İran’ın Bölgesel Politikaları ve Etkileri
İran, uzun yıllardır Ermenistan üzerinden Türkiye’nin Türk Devletleri ile olan bağlarını zayıflatma çabası içerisindedir. Bu durum, İran’ın hem Türkiye hem de Azerbaycan ile ilişkilerinde mesafeli ve kontrollü bir denge politikası izlemesine yol açmıştır. İran, yoğun diplomatik ve stratejik odağını Türkiye ile Azerbaycan’a yöneltirken, ABD ise İran’ı önce İran-Irak Savaşı’yla yıpratmış, ardından nükleer silah programı iddiaları üzerinden baskı altına almış ve günümüzde İsrail ile yaşanan savaş sürecinde bölgedeki etkisini önemli ölçüde sınırlamayı başarmıştır. İran, ikinci Karabağ Savaşı’nda doğrudan Ermenistan’ı desteklemiş, ancak ülke içindeki Türk nüfusun tepkisi üzerine bu desteği kamuoyuna açık şekilde sürdürmekten geri adım atmıştır. İran’ın Azerbaycan’a yönelik sert tutumu ise İsrail-Azerbaycan yakınlaşmasını hızlandırmıştır.
İkinci Karabağ Savaşı Sürecinde Rusya ve İran’ın Tutumu
Azerbaycan, işgal altındaki topraklarını geri almak amacıyla uzun yıllar boyunca yoğun çaba göstermiştir. Ancak bu süreçte İran ve Rusya, Azerbaycan’ın haklı davasına destek vermemiştir. İran, Karabağ üzerinde nüfuz alanı tesis etmeye çalışmış ve Azerbaycan’ın Batı ile Türkiye arasındaki bağlantısını sınırlandırmaya odaklanmıştır. Buna karşılık, Karabağ’ın kurtuluş sürecinde Türkiye, Azerbaycan’a kesintisiz bir şekilde kardeşlik bağlarının bir gereği olarak destek sağlamıştır. Yine ikinci Karabağ Savaşı sırasında İsrail-Azerbaycan ilişkileri belirgin biçimde gelişmiştir. İsrail, İran’ın Ermenistan’a verdiği desteğe karşılık Azerbaycan’ın yanında yer almış; bu yakınlaşma, hem İsrail’in bölgede yeni ticaret yollarında etkin rol üstlenmesini hem de ABD’nin bölgeye yerleşme stratejisine katkıda bulunmasını sağlamıştır.
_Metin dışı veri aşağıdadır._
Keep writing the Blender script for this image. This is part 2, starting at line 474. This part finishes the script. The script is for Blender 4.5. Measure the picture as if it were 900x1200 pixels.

Aliyev, Paşinyan ve Trump Zirvesi
8 Ağustos 2025’te Azerbaycan Cumhurbaşkanı İlham Aliyev ile Ermenistan Başbakanı Nikol Paşinyan, ABD Başkanı Donald Trump’ın ev sahipliğinde bir araya gelmiştir. Zirve sonunda ortak bir deklarasyon imzalanmıştır. Anlaşmanın Azerbaycan açısından en önemli sonucu, savunma alanındaki ABD yaptırımlarının kaldırılması olmuştur. Ancak bunun karşılığında, Zengezur Koridoru (Turan Koridoru), “Trump Uluslararası Barış ve Refah Yolu Bağlantı Projesi” adıyla 99 yıllığına ABD’nin işletmesine devredilmiştir.
Bu gelişme, kısa vadede barış umutlarını güçlendirse de uzun vadede sorunlu bir duruma evrilebilir. Ermenistan açısından bu adım, ABD’nin himayesine girme çabası olarak değerlendirilebilir. Böylece Ermenistan, İran ve Rusya’nın bölgedeki azalan etkisini ABD’nin himayesine geçerek doldurmuş olacaktır.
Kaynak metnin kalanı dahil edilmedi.